Diese Vorstellungen waren in eine breitere Kritik des europäischen Imperialismus eingebettet. Einerseits verurteilte Hitler das Britische Empire scharf und fragte rhetorisch: „Wo war das Gesetz, als Großbritannien China und Indien mit Opium und Nordamerika mit Alkohol füllte, um sich die Unterwerfung der dortigen Eingeborenen zu erleichtern?“ Er beschuldigte Großbritannien auch, die irische Bevölkerung durch die Hungersnot halbiert und „zynisch zugelassen“ zu haben, dass 29.000 burische Frauen in den „Konzentrationslagern Südafrikas“ starben.
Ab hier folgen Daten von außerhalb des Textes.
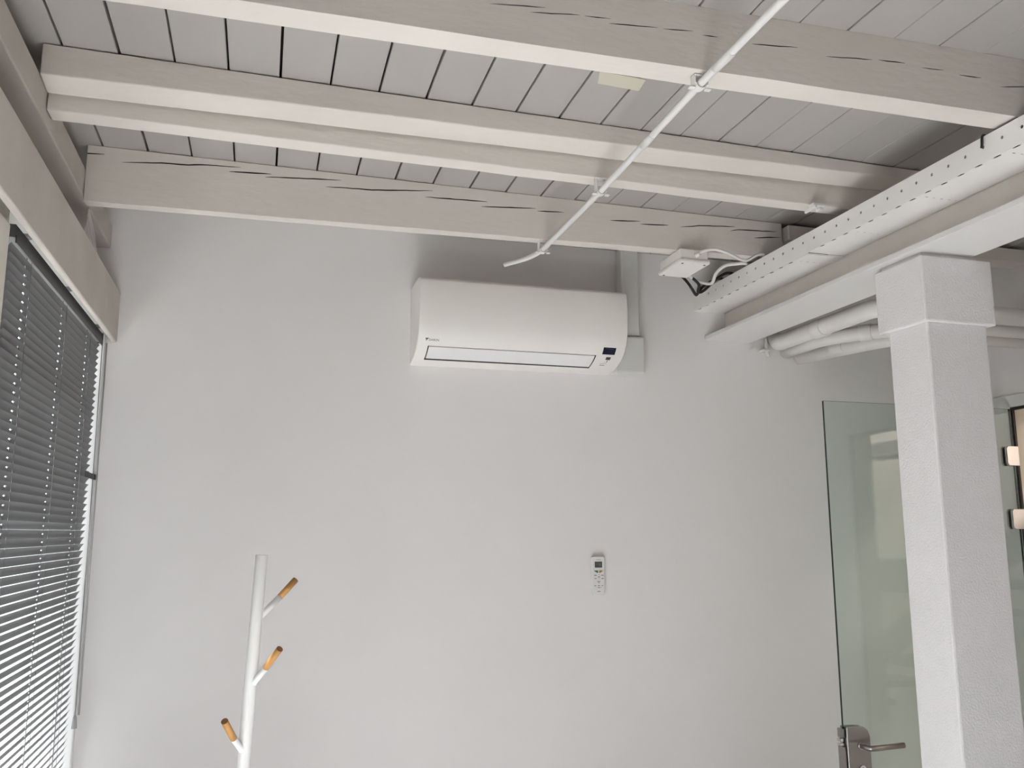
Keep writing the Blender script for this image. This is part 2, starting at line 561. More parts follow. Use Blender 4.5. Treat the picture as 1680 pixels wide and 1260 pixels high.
# ------------------------------------------------------------------ column
t = thing('column', 'square white plastered column with a wider head under the girder board', 'column', 1.87, 2.06, FL)
MB().box(1.770, 1.976, 1.978, 2.135, FL, 0.585).build('shaft', M['post'], t, bevel=0.006)
MB().box(1.758, 2.000, 1.966, 2.165, 0.580, 0.772).build('column_head', M['post'], t, bevel=0.005)
MB().box(1.775, 1.965, 1.985, 2.15, 0.772, 0.785).build('packing_plate', M['white'], t)

# ------------------------------------------------------------------ cable tray
t = thing('cable_tray', 'long white perforated steel cable tray beside the girder under the beams', 'cable tray', 1.77, 2.4, 0.91)


def perforated(mb, P, u0, u1, v0, v1, holes, th, eps=1e-4):
    """flat sheet in (u,v) with octagonal holes (cu, cv, ru, rv); P maps (u,v,depth) to a point"""
    holes = sorted(holes)
    for d in (0.0, th):
        cur = u0
        for cu, cv, ru, rv in holes:
            a, b = cu - ru * 1.6, cu + ru * 1.6
            if a > cur + eps:
                mb.add([P(cur, v0, d), P(a, v0, d), P(a, v1, d), P(cur, v1, d)], [(0, 1, 2, 3)])
            ring = [(cu + ru * math.cos(math.pi / 8 + k * math.pi / 4), cv + rv * math.sin(math.pi / 8 + k * math.pi / 4)) for k in range(8)]
            outer = []
            for k in range(8):
                ang = math.pi / 8 + k * math.pi / 4
                cx, sx = math.cos(ang), math.sin(ang)
                outer.append((b if cx > 0.5 else a if cx < -0.5 else (cu + (b - cu) * 0.45 * (1 if cx > 0 else -1)),
                              (v1 if sx > 0.5 else v0 if sx < -0.5 else (cv + (v1 - cv) * 0.45 if sx > 0 else cv + (v0 - cv) * 0.45))))
            vs = [P(*q, d) for q in ring] + [P(*q, d) for q in outer] + [P(b, v1, d), P(a, v1, d), P(a, v0, d), P(b, v0, d)]
            fs = [(k, (k + 1) % 8, 8 + (k + 1) % 8, 8 + k) for k in range(8)]
            fs += [(8, 16, 9), (10, 17, 11), (12, 18, 13), (14, 19, 15)]
            mb.add(vs, fs)
            cur = b
        if cur < u1 - eps:
            mb.add([P(cur, v0, d), P(u1, v0, d), P(u1, v1, d), P(cur, v1, d)], [(0, 1, 2, 3)])
    for cu, cv, ru, rv in holes:
        ring = [(cu + ru * math.cos(math.pi / 8 + k * math.pi / 4), cv + rv * math.sin(math.pi / 8 + k * math.pi / 4)) for k in range(8)]
        mb.add([P(*q, 0) for q in ring] + [P(*q, th) for q in ring], [(k, (k + 1) % 8, 8 + (k + 1) % 8, 8 + k) for k in range(8)])


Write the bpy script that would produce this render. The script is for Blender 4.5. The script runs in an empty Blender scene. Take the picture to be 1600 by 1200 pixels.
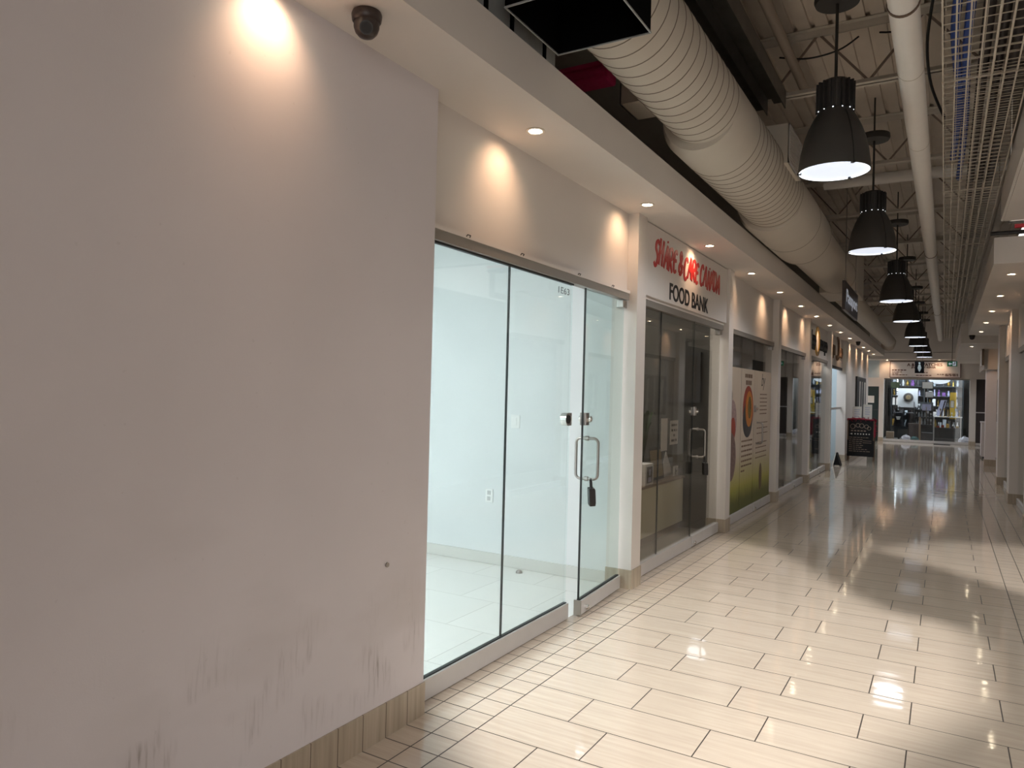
import bpy, bmesh, math, random
from mathutils import Vector, Matrix
random.seed(7)
S = bpy.context.scene
COL = S.collection
PI = math.pi
R = math.radians

# ------------------------------------------------------------------ camera
f, yaw, pitch, roll = 1133.43, .53822, .00825, .02503
CAM = Vector((2.164, 0.0, 1.5943))
Fv = Vector((-math.sin(yaw)*math.cos(pitch), math.cos(yaw)*math.cos(pitch), math.sin(pitch)))
r0 = Vector((math.cos(yaw), math.sin(yaw), 0)); u0 = r0.cross(Fv)
Rv = r0*math.cos(roll) + u0*math.sin(roll); Uv = -r0*math.sin(roll) + u0*math.cos(roll)
cd = bpy.data.cameras.new('camera'); cam = bpy.data.objects.new('camera', cd); COL.objects.link(cam)
m = Matrix((Rv, Uv, -Fv)).transposed().to_4x4(); m.translation = CAM
cam.matrix_world = m
cd.sensor_fit = 'HORIZONTAL'; cd.sensor_width = 36; cd.lens = f/1600*36; cd.clip_start = .05; cd.clip_end = 200
S.camera = cam
# ------------------------------------------------------------------ world, view, big lights
w = bpy.data.worlds.new('world'); S.world = w; w.use_nodes = True
w.node_tree.nodes['Background'].inputs[0].default_value = (1.0, .945, .905, 1)
w.node_tree.nodes['Background'].inputs[1].default_value = .95
S.view_settings.view_transform = 'Standard'; S.view_settings.look = 'None'
S.view_settings.exposure = 1.15; S.view_settings.gamma = 1; S.view_settings.use_curve_mapping = False
S.cycles.use_denoising = True
S.cycles.max_bounces = 10; S.cycles.transparent_max_bounces = 24; S.cycles.glossy_bounces = 4
S.cycles.sample_clamp_indirect = 4.0; S.cycles.caustics_reflective = False; S.cycles.caustics_refractive = False

def light(name, kind, loc, target, power, color=(1, 1, 1), **k):
    d = bpy.data.lights.new(name, kind); d.energy = power; d.color = color
    for a, b in k.items(): setattr(d, a, b)
    o = bpy.data.objects.new(name, d); COL.objects.link(o); o.location = loc
    o.rotation_euler = (Vector(target)-Vector(loc)).to_track_quat('-Z', 'Y').to_euler()
    return o
SUN = (6.5, -1.5, 8.0)            # added unseen spot for the floor light patches, right of and behind the camera
light('floor_patch_beam', 'SPOT', SUN, (1.5, 5.2, 0), 3500, (1, .955, .90), spot_size=R(56), spot_blend=.1, shadow_soft_size=.20)
light('fill_area_lamp', 'AREA', (5.2, 2.0, 7.8), (4.6, 3.0, 0), 280, (1, .95, .90), shape='RECTANGLE', size=3.5, size_y=7)  # added fill lamp, unseen, over the right-hand court

# ------------------------------------------------------------------ materials
def mat(name, col, rough=.6, metal=0, spec=.5, noise=0, nscale=6, bump=0, bscale=60, emit=None, es=0, stretch=(1, 1, 1)):
    M = bpy.data.materials.new(name); M.use_nodes = True
    t = M.node_tree; b = t.nodes['Principled BSDF']; L = t.links.new
    b.inputs['Base Color'].default_value = (*col, 1); b.inputs['Roughness'].default_value = rough
    b.inputs['Metallic'].default_value = metal; b.inputs['Specular IOR Level'].default_value = spec
    tc = t.nodes.new('ShaderNodeTexCoord'); mp = t.nodes.new('ShaderNodeMapping'); mp.inputs['Scale'].default_value = stretch
    L(tc.outputs['Object'], mp.inputs[0])
    nz = t.nodes.new('ShaderNodeTexNoise'); nz.inputs['Scale'].default_value = nscale; nz.inputs['Detail'].default_value = 4
    L(mp.outputs[0], nz.inputs['Vector'])
    rp = t.nodes.new('ShaderNodeMix'); rp.data_type = 'RGBA'
    a = noise if noise else .03
    rp.inputs[6].default_value = (*[max(0, c*(1-a)) for c in col], 1); rp.inputs[7].default_value = (*[min(1, c*(1+a)) for c in col], 1)
    L(nz.outputs['Fac'], rp.inputs[0]); L(rp.outputs[2], b.inputs['Base Color'])
    if bump:
        n2 = t.nodes.new('ShaderNodeTexNoise'); n2.inputs['Scale'].default_value = bscale; L(mp.outputs[0], n2.inputs['Vector'])
        bp = t.nodes.new('ShaderNodeBump'); bp.inputs['Strength'].default_value = bump; bp.inputs['Distance'].default_value = .01
        L(n2.outputs['Fac'], bp.inputs['Height']); L(bp.outputs[0], b.inputs['Normal'])
    if emit:
        b.inputs['Emission Color'].default_value = (*emit, 1); b.inputs['Emission Strength'].default_value = es
    return M
def glassmat(name, tint, refl=.045, grow=.8):
    M = bpy.data.materials.new(name); M.use_nodes = True; t = M.node_tree; L = t.links.new
    t.nodes.remove(t.nodes['Principled BSDF'])
    tr = t.nodes.new('ShaderNodeBsdfTransparent'); tr.inputs[0].default_value = (*tint, 1)
    gl = t.nodes.new('ShaderNodeBsdfGlossy'); gl.inputs['Roughness'].default_value = .0; gl.inputs[0].default_value = (.95, .97, .97, 1)
    lw = t.nodes.new('ShaderNodeLayerWeight'); lw.inputs[0].default_value = .5
    pw = t.nodes.new('ShaderNodeMath'); pw.operation = 'POWER'; pw.inputs[1].default_value = 5; L(lw.outputs['Facing'], pw.inputs[0])
    ml = t.nodes.new('ShaderNodeMath'); ml.operation = 'MULTIPLY_ADD'; ml.inputs[1].default_value = grow; ml.inputs[2].default_value = refl; L(pw.outputs[0], ml.inputs[0])
    mx = t.nodes.new('ShaderNodeMixShader'); L(ml.outputs[0], mx.inputs[0]); L(tr.outputs[0], mx.inputs[1]); L(gl.outputs[0], mx.inputs[2])
    L(mx.outputs[0], t.nodes['Material Output'].inputs[0])
    return M
def emat(name, col, s):
    M = bpy.data.materials.new(name); M.use_nodes = True; t = M.node_tree; b = t.nodes['Principled BSDF']
    b.inputs['Base Color'].default_value = (*col, 1); b.inputs['Emission Color'].default_value = (*col, 1); b.inputs['Emission Strength'].default_value = s
    tc = t.nodes.new('ShaderNodeTexCoord'); nz = t.nodes.new('ShaderNodeTexNoise'); nz.inputs['Scale'].default_value = 9
    t.links.new(tc.outputs['Object'], nz.inputs['Vector'])
    mr = t.nodes.new('ShaderNodeMapRange'); mr.inputs[3].default_value = s*.92; mr.inputs[4].default_value = s*1.08
    t.links.new(nz.outputs['Fac'], mr.inputs[0]); t.links.new(mr.outputs[0], b.inputs['Emission Strength'])
    return M

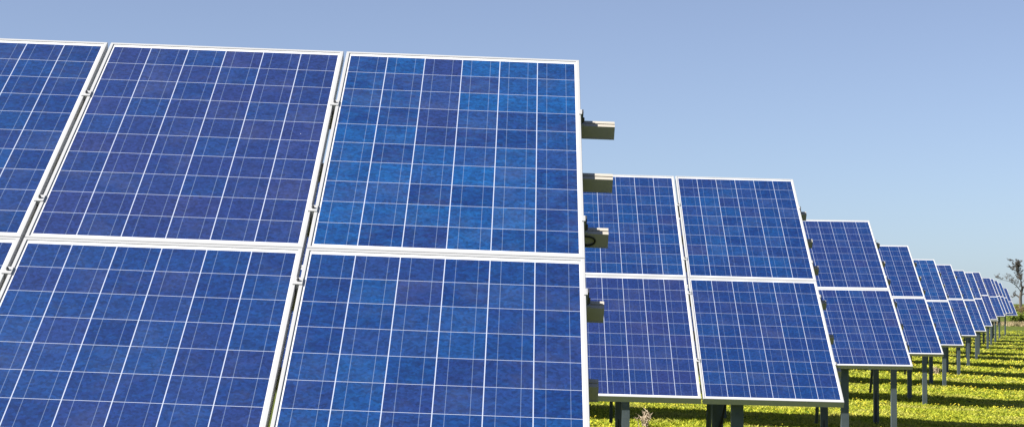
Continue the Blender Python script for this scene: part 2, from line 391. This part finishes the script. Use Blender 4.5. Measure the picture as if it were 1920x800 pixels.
# ------------------------------------------------------------------ bare tree and shrubs at the end of the field
def bare_tree(loc, seed):
    rs = random.Random(seed)
    root = thing('bare_tree', 'leafless dark tree with crooked branches at the far right edge of the field', 'tree', loc)
    tb, bb = bmesh.new(), bmesh.new()
    def limb(bm, pts, r0, r1, tw, lv):
        pts = [Vector(p) for p in pts]; fine = []
        for a, b in zip(pts, pts[1:]):
            for k in range(3): fine.append(a.lerp(b, k/3) + Vector((rs.gauss(0, .05), rs.gauss(0, .05), rs.gauss(0, .04)))*(1 if k else 0))
        fine.append(pts[-1]); n = len(fine)
        add_tube(bm, fine, [r0 + (r1-r0)*k/(n-1) for k in range(n)], 7 if lv == 0 else 4, False)
        if lv > 4: return
        for k in range(tw):
            q = rs.randrange(n//4, n); a = fine[q]; d0 = (fine[q]-fine[q-1]).normalized() if q else Vector((0, 0, 1))
            L = (pts[-1]-pts[0]).length*rs.uniform(.25, .5)
            d = (d0*.5 + Vector((rs.gauss(0, .8), rs.gauss(0, .8), rs.uniform(-.1, .9)))).normalized()
            m = a + d*L*.5 + Vector((rs.gauss(0, .08), rs.gauss(0, .08), rs.gauss(.03, .08)))*L
            rr = (r0 + (r1-r0)*q/(n-1))*.5
            limb(bb, (a, m, m + (d + Vector((rs.gauss(0, .3), rs.gauss(0, .3), .2)))*L*.45), max(rr, .013), .008, max(3, tw-1), lv+1)
    limb(tb, ((0, 0, -.2), (.1, 0, 1.4), (.05, .05, 2.9), (.3, 0, 4.2)), .30, .19, 0, 0)
    limb(bb, ((.1, 0, 2.6), (-.55, .2, 3.25), (-1.1, .3, 2.9)), .14, .05, 5, 2)
    limb(bb, ((.3, 0, 4.1), (.2, .2, 5.3), (-.1, .1, 6.4), (-.2, 0, 7.3)), .17, .03, 8, 1)
    limb(bb, ((.1, 0, 3.7), (-.6, -.3, 4.6), (-1.7, -.4, 5.3), (-2.6, -.2, 5.5)), .08, .02, 8, 2)
    limb(bb, ((.3, 0, 4.2), (1.0, .2, 5.2), (1.9, .1, 6.3), (2.2, 0, 7.2)), .14, .03, 7, 1)
    limb(bb, ((.15, 0, 3.2), (1.1, -.3, 3.8), (2.2, -.4, 4.3)), .10, .03, 5, 1)
    obj('trunk', mesh('trunk', tb, M_bark), root); obj('branches', mesh('branches', bb, M_bark), root)
bare_tree(at_px(1913, 588, 300), 5)
M_leaf = leaf_material('shrub_leaves', (.08, .14, .02), (.30, .36, .05), (.26, .25, .08), .25)
M_leaf2 = leaf_material('brown_leaves', (.10, .07, .03), (.24, .17, .07), (.15, .16, .04), .2)
def shrub(label, loc, wd, ht, n, m):
    root = thing('shrub', label, 'shrub', loc)
    k = n; cl = rng.normal(0, 1, (24, 3))*[.42, .42, .28]; ci = rng.integers(0, 24, k)
    p = cl[ci] + rng.normal(0, .16, (k, 3)); p[:, 2] = np.abs(p[:, 2]+.35)
    p *= [wd/2*.9, wd/2*.9, ht*.75]
    T = p[:, None, :] + rng.normal(0, .07, (k, 3, 3)); T[..., 2] = np.maximum(T[..., 2], 0)
    tri_object('foliage', T, rng.random(k), m, parent=root)
    bm = bmesh.new()
    for q in range(7): add_tube(bm, ((0, 0, -.05), (random.uniform(-.3, .3)*wd, random.uniform(-.3, .3)*wd, ht*.7)), [.04, .01], 5)
    obj('stems', mesh('stems', bm, M_bark), root)
shrub('light green bush right of the last array, in front of the bare tree', at_px(1905, 602, 225), 2.2, 1.7, 3200, M_leaf)
shrub('green bush cut by the right picture edge below the bare tree', at_px(1924, 603, 225), 2.0, 1.5, 3000, M_leaf)
shrub('brownish bush at the foot of the bare tree trunk', at_px(1912, 594, 290), 3.2, 2.3, 3200, M_leaf2)
# tan dead grass by the last arrays
X = rng.normal(0, 1.1, 5000); Yy = rng.normal(0, 9, 5000)
T = blades(X+at_px(1886, 604, 190).x, Yy+185, 1, .15, .4, .05); tri_object('dry_grass', T, rng.random(len(T)), leaf_material('dry_grass', (.28, .21, .11), (.40, .32, .20), (.22, .22, .08)), kind='stuff')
Die Vorstellung, dass Deutschland versklavt und auf den Status einer afrikanischen Kolonie reduziert würde, war damals weit verbreitet – nicht nur in rechten Kreisen. Selbst Viktor Klemperer, ein jüdischer Veteran und späteres Opfer des Nationalsozialismus, verglich die Situation Deutschlands mit der des Kongo. Viele Deutsche empfanden die Besatzung, die Reparationen und die Anwesenheit kolonialer Besatzungstruppen nicht nur als Unterwerfung, sondern auch als eine Art Kastration – ein Gefühl, das vom rechten Rand bis zur SPÖ und sogar unter Frauenrechtsgruppen verbreitet war.

Hitler lehnte auch die Idee ab, Deutschlands Probleme durch Wirtschaftswachstum und Handel zu lösen. Er kritisierte die „rein wirtschaftliche Betrachtung der Dinge“ als „den größten Fehler der deutschen Politik“. „Die friedliche Übernahme der Weltmacht durch unsere Wirtschaft, auf die wir gehofft hatten“, behauptete er, „ist gescheitert.“

Für Hitler war die Wirtschaft zweitrangig: „Die Hauptsache ist der Nationalstolz und die Liebe zum Vaterland.“ Die Rettung Deutschlands müsse mit einer tiefgreifenden inneren Transformation beginnen, einer „inneren Reinigung“ und „Erwürgung der Schlange, die in uns ist“.